Today I left the dogs outside like I do on most work days. As I pulled out of the driveway, I noticed it was pretty cloudy, but I figured that as the day progressed and got hot, the clouds would probably burn off or move on. So I kept driving. I was in a hurry anyway.
I thought about them off and on throughout the day, crossing my fingers that it hadn't rained on them. See, we dismantled our deck not long ago, and we have a large square of just dirt next to the patio now. Rain + dirt square = huge mud pit. Huge mud pit = huge mess. My fingers were crossed so tightly I'm surprised they didn't grow together.

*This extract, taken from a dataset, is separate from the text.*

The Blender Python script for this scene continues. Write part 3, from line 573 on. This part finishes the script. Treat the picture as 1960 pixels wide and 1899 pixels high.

When it was finally time to leave work, I threw open the door of my building. Expecting to feel the heat of the sun on my face, I was very surprised to instead feel cool, fall-like air and see big puddles everywhere. The cool air immediately jolted me out of the somewhat bad mood I'd been in all day and suddenly I was smiling for no reason and feeling the sudden urge to burst into a verse of "Singin' in the Rain." Still, in the back of my mind, I knew that disaster awaited me at home. I just couldn't be bothered to stress about it right then.
When I pulled into our neighborhood, it didn't seem too wet. Maybe it didn't rain here too much, I thought naively. However, as I neared our driveway, I saw the telltale puddles in the alley. Yep, it looks like we had a downpour. CRAP.
I went inside and took a look out the window overlooking the back patio and dirt square. Oh, it was muddy all right, and there were about 60 doggie footprints in it. I took a deep breath, got the towels ready by the door, and brought Thing 1 inside.
Normally, if there's mud in the backyard, Thing 1 will wind up looking like he used it as a slip 'n slide. Today, however, all he had on his feet was some dried mud. The rest of him was clean. I'd caught a lucky break. I didn't expect much more.
Next, I brought Thing 2 in. While he doesn't usually get too filthy, his feet are more difficult to clean seeing as they're HUGE and he is quite the squirmer. Today, though, he slowly walked in and immediately laid on the towel I'd set out. Holy shit. Pinch me, I'm dreaming. His feet weren't even dirty.
I was so pleased with the dogs for leaving my sanity intact that I praised them over and over, "Good job staying clean!" After awhile, I felt like I was congratulating an alcoholic for making it a week without booze.
Such is the life of a dog owner. Crisis averted.